Left-Leaning Perspective
USA Today published Nancy Armour's opinion column arguing that Russini put the credibility of all women in sports at risk days before Froyd was fired, and after the firing Froyd pointed at the outlet's published opinion coverage and asked how its argument could live on the site while her version got her fired. The left-leaning analysis frames this as sports media's broader problem of disciplining women: Russini's situation harmed women in sports media because it fed an ugly stereotype about how women build access in male-dominated locker rooms, yet the institutional response has been to punish women—Russini for the appearance of impropriety and Froyd for speaking about it. Rather than the rule being simply about ethics, the coverage suggests sports media is very good at disciplining women once a scandal becomes visible, with Russini punished by appearances and Froyd punished by language while Vrabel is still being handled like a football problem with a slower, easier-to-duck standard. Many of Russini's peers, including Dan Le Batard, Jemele Hill, and Michelle Beadle, had criticized the public scrutiny surrounding the story and argued that Russini was being unfairly targeted. According to this analysis, sports media wants access without admitting how access works, wants opinion without the mess opinion creates, and wants women to defend standards but only in a tone the institution can invoice safely. Froyd's position is that she was being transparent about a reality many in her field are too afraid to discuss publicly, and the incident has reignited a conversation about how women in sports journalism navigate a landscape that is often unforgiving. Left-leaning coverage acknowledges that Froyd made serious claims about Russini's relationships and reputation that have not been independently verified, and while Froyd may believe every word, not every word is publishable as fact. However, the left frames this contradiction—USA Today publishing Nancy Armour's broader criticism while firing Froyd for more direct allegations—as evidence that the firing was about tone and institutional control rather than journalistic standards.
Right-Leaning Perspective
There is a line between objective facts and rumor/innuendo/gossip, which is important even if "some Twitter aggregators viewed" commentary critically; discretion and accuracy remain important in journalism standards. Unverified personal claims on social media are not equivalent to an edited opinion column, and a media company does not have to keep paying a contractor who posts unverified allegations about another journalist. The things Froyd said have not been verified or officially reported by any entity. USA Today can argue Froyd crossed a line, and probably has the better legal argument, since unverified personal claims on social media are not the same as an edited opinion column. Standing behind something emotionally and being able to back it up factually are not the same thing, with Froyd's claims still unverified while she is the only reporter in the story who lost her job over them.
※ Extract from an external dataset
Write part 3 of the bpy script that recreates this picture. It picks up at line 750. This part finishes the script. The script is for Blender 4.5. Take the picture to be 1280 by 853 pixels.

USA Today's internal email to Froyd explained that "Much of the Russini conjecture is unverified, and your comments are now being linked by name to USA TODAY in several articles," making it "a serious issue for the company, as we would never publish such things on our platform". Right-leaning analysis distinguishes between published opinion columns that undergo editorial review versus unmoderated social media posts by contractors. The position is that Froyd's language, while emotionally powerful and perhaps reflecting widespread sentiment, crossed a line from accusation into speculation without substantiation. Maintaining discretion and factual accuracy is crucial in journalism, especially in sensitive cases, and while the press has responsibility to report on newsworthy events, how they present information can have significant consequences.
Deep Dive
What began as leaked resort photos of Russini and Patriots coach Mike Vrabel turned into a second workplace casualty at USA Today Sports. This case crystallizes a tension in modern journalism: whether social media accountability by journalists constitutes necessary transparency or irresponsible speculation. Froyd doubled down on her disapproval of Russini for allegedly "hooking up with married NFL coaches," stating to Daily Caller "All of us do know what she's been up to" and "It was the worst kept secret in the NFL reporting world for a while", positioning herself as finally articulating what others knew but wouldn't say. The tension is genuine: unverified personal claims on social media are not equivalent to edited opinion columns, and media companies do have legitimate reasons to avoid amplifying unsubstantiated allegations from contractors. Yet USA Today published Nancy Armour's opinion column days before firing Froyd, where Armour wrote a vetted piece making the broader argument that Russini's situation harmed women in sports media because it fed an ugly stereotype about how women build access in male-dominated locker rooms. The outlet could not tolerate a contractor saying the messier version in public, despite sports media wanting access without admitting how it works and wanting women to defend standards only in a tone the institution can invoice safely. Russini resigned after The Athletic's review expanded and "new questions" were raised about her work and relationship with Vrabel; Vrabel, who called any suggestion of impropriety "laughable," stayed in his job, and now Froyd is gone too after saying publicly what others had been whispering privately. The unresolved questions are whether industry-wide knowledge of patterns creates different standards for accountability speech, whether the asymmetric firing of women involved in or commenting on the scandal reflects institutional gender bias, and whether social media has created a new form of journalism—direct accountability from peers—that traditional editorial structures struggle to manage.